**TASK PROMPT**.
Please output the lines shown below exactly as they appear.

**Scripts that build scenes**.

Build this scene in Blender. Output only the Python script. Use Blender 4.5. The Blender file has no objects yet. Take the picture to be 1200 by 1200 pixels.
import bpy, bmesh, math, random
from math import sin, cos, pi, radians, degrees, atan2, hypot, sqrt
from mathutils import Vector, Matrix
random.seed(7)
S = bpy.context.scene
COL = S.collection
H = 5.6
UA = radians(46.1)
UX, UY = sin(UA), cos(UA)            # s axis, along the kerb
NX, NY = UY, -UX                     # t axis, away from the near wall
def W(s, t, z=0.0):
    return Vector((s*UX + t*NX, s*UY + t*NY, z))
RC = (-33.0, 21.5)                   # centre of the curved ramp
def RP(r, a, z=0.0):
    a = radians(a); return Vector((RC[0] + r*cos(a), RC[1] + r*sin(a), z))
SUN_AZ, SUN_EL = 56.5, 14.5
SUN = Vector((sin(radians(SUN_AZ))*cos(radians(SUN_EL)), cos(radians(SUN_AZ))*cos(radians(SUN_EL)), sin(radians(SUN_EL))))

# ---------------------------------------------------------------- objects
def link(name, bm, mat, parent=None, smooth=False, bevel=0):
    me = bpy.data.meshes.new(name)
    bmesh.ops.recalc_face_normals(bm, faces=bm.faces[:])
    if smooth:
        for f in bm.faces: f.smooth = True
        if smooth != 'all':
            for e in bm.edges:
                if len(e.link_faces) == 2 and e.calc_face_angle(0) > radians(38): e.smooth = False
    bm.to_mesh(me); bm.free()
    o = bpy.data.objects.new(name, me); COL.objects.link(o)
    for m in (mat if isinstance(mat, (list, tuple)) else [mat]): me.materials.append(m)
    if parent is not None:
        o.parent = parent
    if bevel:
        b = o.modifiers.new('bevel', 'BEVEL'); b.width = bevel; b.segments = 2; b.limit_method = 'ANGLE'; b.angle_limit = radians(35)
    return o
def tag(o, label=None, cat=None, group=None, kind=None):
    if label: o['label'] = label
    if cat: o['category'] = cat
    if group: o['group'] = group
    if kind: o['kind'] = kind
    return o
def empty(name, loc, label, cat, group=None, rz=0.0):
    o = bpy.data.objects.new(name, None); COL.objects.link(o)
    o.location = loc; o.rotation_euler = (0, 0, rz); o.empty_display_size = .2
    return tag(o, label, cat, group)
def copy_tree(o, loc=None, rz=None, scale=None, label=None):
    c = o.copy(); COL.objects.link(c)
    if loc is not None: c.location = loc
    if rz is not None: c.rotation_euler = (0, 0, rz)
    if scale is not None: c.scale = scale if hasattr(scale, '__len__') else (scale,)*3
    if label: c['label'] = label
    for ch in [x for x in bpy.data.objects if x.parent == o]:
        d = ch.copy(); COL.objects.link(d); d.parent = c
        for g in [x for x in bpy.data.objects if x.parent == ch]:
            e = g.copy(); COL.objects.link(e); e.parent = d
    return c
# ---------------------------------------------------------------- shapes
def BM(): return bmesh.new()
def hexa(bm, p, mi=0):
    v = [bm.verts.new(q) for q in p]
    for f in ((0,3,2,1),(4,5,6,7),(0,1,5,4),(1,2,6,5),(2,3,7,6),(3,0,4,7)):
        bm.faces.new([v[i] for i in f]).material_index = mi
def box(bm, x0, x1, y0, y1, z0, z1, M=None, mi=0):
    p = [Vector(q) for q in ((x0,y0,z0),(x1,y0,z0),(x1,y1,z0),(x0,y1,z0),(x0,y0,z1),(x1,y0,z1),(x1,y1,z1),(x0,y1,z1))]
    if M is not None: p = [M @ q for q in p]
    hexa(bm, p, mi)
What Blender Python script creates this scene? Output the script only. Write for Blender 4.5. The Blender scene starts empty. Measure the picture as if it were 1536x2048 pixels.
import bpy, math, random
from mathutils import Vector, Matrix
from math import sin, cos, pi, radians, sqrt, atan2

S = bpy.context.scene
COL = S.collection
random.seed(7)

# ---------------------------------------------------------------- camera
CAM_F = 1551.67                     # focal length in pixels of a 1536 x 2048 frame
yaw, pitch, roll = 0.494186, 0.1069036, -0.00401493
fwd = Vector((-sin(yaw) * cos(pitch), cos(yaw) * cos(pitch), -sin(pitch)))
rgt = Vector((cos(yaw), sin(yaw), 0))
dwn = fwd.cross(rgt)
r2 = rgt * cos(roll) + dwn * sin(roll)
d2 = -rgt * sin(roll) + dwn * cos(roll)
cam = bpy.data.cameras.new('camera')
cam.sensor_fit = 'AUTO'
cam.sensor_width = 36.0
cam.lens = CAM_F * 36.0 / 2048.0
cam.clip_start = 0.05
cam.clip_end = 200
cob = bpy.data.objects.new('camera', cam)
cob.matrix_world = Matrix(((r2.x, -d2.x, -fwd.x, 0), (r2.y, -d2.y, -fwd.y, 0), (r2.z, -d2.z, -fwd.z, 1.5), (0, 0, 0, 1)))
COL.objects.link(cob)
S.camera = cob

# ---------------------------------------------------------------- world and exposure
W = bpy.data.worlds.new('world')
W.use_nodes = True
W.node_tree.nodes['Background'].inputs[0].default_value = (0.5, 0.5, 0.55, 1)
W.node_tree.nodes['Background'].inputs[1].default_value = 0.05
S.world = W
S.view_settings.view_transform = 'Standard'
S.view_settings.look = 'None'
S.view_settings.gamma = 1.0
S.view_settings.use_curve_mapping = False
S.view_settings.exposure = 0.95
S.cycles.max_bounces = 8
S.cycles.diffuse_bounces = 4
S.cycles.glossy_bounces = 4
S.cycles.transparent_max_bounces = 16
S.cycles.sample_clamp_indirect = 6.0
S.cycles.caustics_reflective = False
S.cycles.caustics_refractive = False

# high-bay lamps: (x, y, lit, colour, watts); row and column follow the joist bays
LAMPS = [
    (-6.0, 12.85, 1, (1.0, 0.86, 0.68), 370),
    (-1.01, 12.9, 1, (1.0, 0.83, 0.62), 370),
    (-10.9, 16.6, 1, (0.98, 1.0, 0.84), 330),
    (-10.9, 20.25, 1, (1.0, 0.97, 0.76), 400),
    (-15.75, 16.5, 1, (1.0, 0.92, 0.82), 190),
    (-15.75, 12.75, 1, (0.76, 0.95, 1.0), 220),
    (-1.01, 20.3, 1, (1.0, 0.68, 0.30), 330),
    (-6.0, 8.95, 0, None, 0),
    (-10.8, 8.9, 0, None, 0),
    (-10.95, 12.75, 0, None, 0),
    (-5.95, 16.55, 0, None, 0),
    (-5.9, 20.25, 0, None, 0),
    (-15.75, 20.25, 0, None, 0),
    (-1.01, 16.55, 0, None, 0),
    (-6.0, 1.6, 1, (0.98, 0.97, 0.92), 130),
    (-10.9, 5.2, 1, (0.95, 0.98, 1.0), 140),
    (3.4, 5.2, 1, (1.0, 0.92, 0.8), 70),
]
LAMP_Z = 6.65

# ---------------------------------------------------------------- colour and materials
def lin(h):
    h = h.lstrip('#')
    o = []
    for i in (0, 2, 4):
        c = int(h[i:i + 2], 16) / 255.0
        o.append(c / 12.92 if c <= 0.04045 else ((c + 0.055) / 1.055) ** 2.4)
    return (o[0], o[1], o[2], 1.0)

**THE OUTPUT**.
Build this scene in Blender. Output only the Python script. Use Blender 4.5. The Blender file has no objects yet. Take the picture to be 1200 by 1200 pixels.
import bpy, bmesh, math, random
from math import sin, cos, pi, radians, degrees, atan2, hypot, sqrt
from mathutils import Vector, Matrix
random.seed(7)
S = bpy.context.scene
COL = S.collection
H = 5.6
UA = radians(46.1)
UX, UY = sin(UA), cos(UA)            # s axis, along the kerb
NX, NY = UY, -UX                     # t axis, away from the near wall
def W(s, t, z=0.0):
    return Vector((s*UX + t*NX, s*UY + t*NY, z))
RC = (-33.0, 21.5)                   # centre of the curved ramp
def RP(r, a, z=0.0):
    a = radians(a); return Vector((RC[0] + r*cos(a), RC[1] + r*sin(a), z))
SUN_AZ, SUN_EL = 56.5, 14.5
SUN = Vector((sin(radians(SUN_AZ))*cos(radians(SUN_EL)), cos(radians(SUN_AZ))*cos(radians(SUN_EL)), sin(radians(SUN_EL))))

# ---------------------------------------------------------------- objects
def link(name, bm, mat, parent=None, smooth=False, bevel=0):
    me = bpy.data.meshes.new(name)
    bmesh.ops.recalc_face_normals(bm, faces=bm.faces[:])
    if smooth:
        for f in bm.faces: f.smooth = True
        if smooth != 'all':
            for e in bm.edges:
                if len(e.link_faces) == 2 and e.calc_face_angle(0) > radians(38): e.smooth = False
    bm.to_mesh(me); bm.free()
    o = bpy.data.objects.new(name, me); COL.objects.link(o)
    for m in (mat if isinstance(mat, (list, tuple)) else [mat]): me.materials.append(m)
    if parent is not None:
        o.parent = parent
    if bevel:
        b = o.modifiers.new('bevel', 'BEVEL'); b.width = bevel; b.segments = 2; b.limit_method = 'ANGLE'; b.angle_limit = radians(35)
    return o
def tag(o, label=None, cat=None, group=None, kind=None):
    if label: o['label'] = label
    if cat: o['category'] = cat
    if group: o['group'] = group
    if kind: o['kind'] = kind
    return o
def empty(name, loc, label, cat, group=None, rz=0.0):
    o = bpy.data.objects.new(name, None); COL.objects.link(o)
    o.location = loc; o.rotation_euler = (0, 0, rz); o.empty_display_size = .2
    return tag(o, label, cat, group)
def copy_tree(o, loc=None, rz=None, scale=None, label=None):
    c = o.copy(); COL.objects.link(c)
    if loc is not None: c.location = loc
    if rz is not None: c.rotation_euler = (0, 0, rz)
    if scale is not None: c.scale = scale if hasattr(scale, '__len__') else (scale,)*3
    if label: c['label'] = label
    for ch in [x for x in bpy.data.objects if x.parent == o]:
        d = ch.copy(); COL.objects.link(d); d.parent = c
        for g in [x for x in bpy.data.objects if x.parent == ch]:
            e = g.copy(); COL.objects.link(e); e.parent = d
    return c
# ---------------------------------------------------------------- shapes
def BM(): return bmesh.new()
def hexa(bm, p, mi=0):
    v = [bm.verts.new(q) for q in p]
    for f in ((0,3,2,1),(4,5,6,7),(0,1,5,4),(1,2,6,5),(2,3,7,6),(3,0,4,7)):
        bm.faces.new([v[i] for i in f]).material_index = mi
def box(bm, x0, x1, y0, y1, z0, z1, M=None, mi=0):
    p = [Vector(q) for q in ((x0,y0,z0),(x1,y0,z0),(x1,y1,z0),(x0,y1,z0),(x0,y0,z1),(x1,y0,z1),(x1,y1,z1),(x0,y1,z1))]
    if M is not None: p = [M @ q for q in p]
    hexa(bm, p, mi)
What Blender Python script creates this scene? Output the script only. Write for Blender 4.5. The Blender scene starts empty. Measure the picture as if it were 1536x2048 pixels.
import bpy, math, random
from mathutils import Vector, Matrix
from math import sin, cos, pi, radians, sqrt, atan2

S = bpy.context.scene
COL = S.collection
random.seed(7)

# ---------------------------------------------------------------- camera
CAM_F = 1551.67                     # focal length in pixels of a 1536 x 2048 frame
yaw, pitch, roll = 0.494186, 0.1069036, -0.00401493
fwd = Vector((-sin(yaw) * cos(pitch), cos(yaw) * cos(pitch), -sin(pitch)))
rgt = Vector((cos(yaw), sin(yaw), 0))
dwn = fwd.cross(rgt)
r2 = rgt * cos(roll) + dwn * sin(roll)
d2 = -rgt * sin(roll) + dwn * cos(roll)
cam = bpy.data.cameras.new('camera')
cam.sensor_fit = 'AUTO'
cam.sensor_width = 36.0
cam.lens = CAM_F * 36.0 / 2048.0
cam.clip_start = 0.05
cam.clip_end = 200
cob = bpy.data.objects.new('camera', cam)
cob.matrix_world = Matrix(((r2.x, -d2.x, -fwd.x, 0), (r2.y, -d2.y, -fwd.y, 0), (r2.z, -d2.z, -fwd.z, 1.5), (0, 0, 0, 1)))
COL.objects.link(cob)
S.camera = cob

# ---------------------------------------------------------------- world and exposure
W = bpy.data.worlds.new('world')
W.use_nodes = True
W.node_tree.nodes['Background'].inputs[0].default_value = (0.5, 0.5, 0.55, 1)
W.node_tree.nodes['Background'].inputs[1].default_value = 0.05
S.world = W
S.view_settings.view_transform = 'Standard'
S.view_settings.look = 'None'
S.view_settings.gamma = 1.0
S.view_settings.use_curve_mapping = False
S.view_settings.exposure = 0.95
S.cycles.max_bounces = 8
S.cycles.diffuse_bounces = 4
S.cycles.glossy_bounces = 4
S.cycles.transparent_max_bounces = 16
S.cycles.sample_clamp_indirect = 6.0
S.cycles.caustics_reflective = False
S.cycles.caustics_refractive = False

# high-bay lamps: (x, y, lit, colour, watts); row and column follow the joist bays
LAMPS = [
    (-6.0, 12.85, 1, (1.0, 0.86, 0.68), 370),
    (-1.01, 12.9, 1, (1.0, 0.83, 0.62), 370),
    (-10.9, 16.6, 1, (0.98, 1.0, 0.84), 330),
    (-10.9, 20.25, 1, (1.0, 0.97, 0.76), 400),
    (-15.75, 16.5, 1, (1.0, 0.92, 0.82), 190),
    (-15.75, 12.75, 1, (0.76, 0.95, 1.0), 220),
    (-1.01, 20.3, 1, (1.0, 0.68, 0.30), 330),
    (-6.0, 8.95, 0, None, 0),
    (-10.8, 8.9, 0, None, 0),
    (-10.95, 12.75, 0, None, 0),
    (-5.95, 16.55, 0, None, 0),
    (-5.9, 20.25, 0, None, 0),
    (-15.75, 20.25, 0, None, 0),
    (-1.01, 16.55, 0, None, 0),
    (-6.0, 1.6, 1, (0.98, 0.97, 0.92), 130),
    (-10.9, 5.2, 1, (0.95, 0.98, 1.0), 140),
    (3.4, 5.2, 1, (1.0, 0.92, 0.8), 70),
]
LAMP_Z = 6.65

# ---------------------------------------------------------------- colour and materials
def lin(h):
    h = h.lstrip('#')
    o = []
    for i in (0, 2, 4):
        c = int(h[i:i + 2], 16) / 255.0
        o.append(c / 12.92 if c <= 0.04045 else ((c + 0.055) / 1.055) ** 2.4)
    return (o[0], o[1], o[2], 1.0)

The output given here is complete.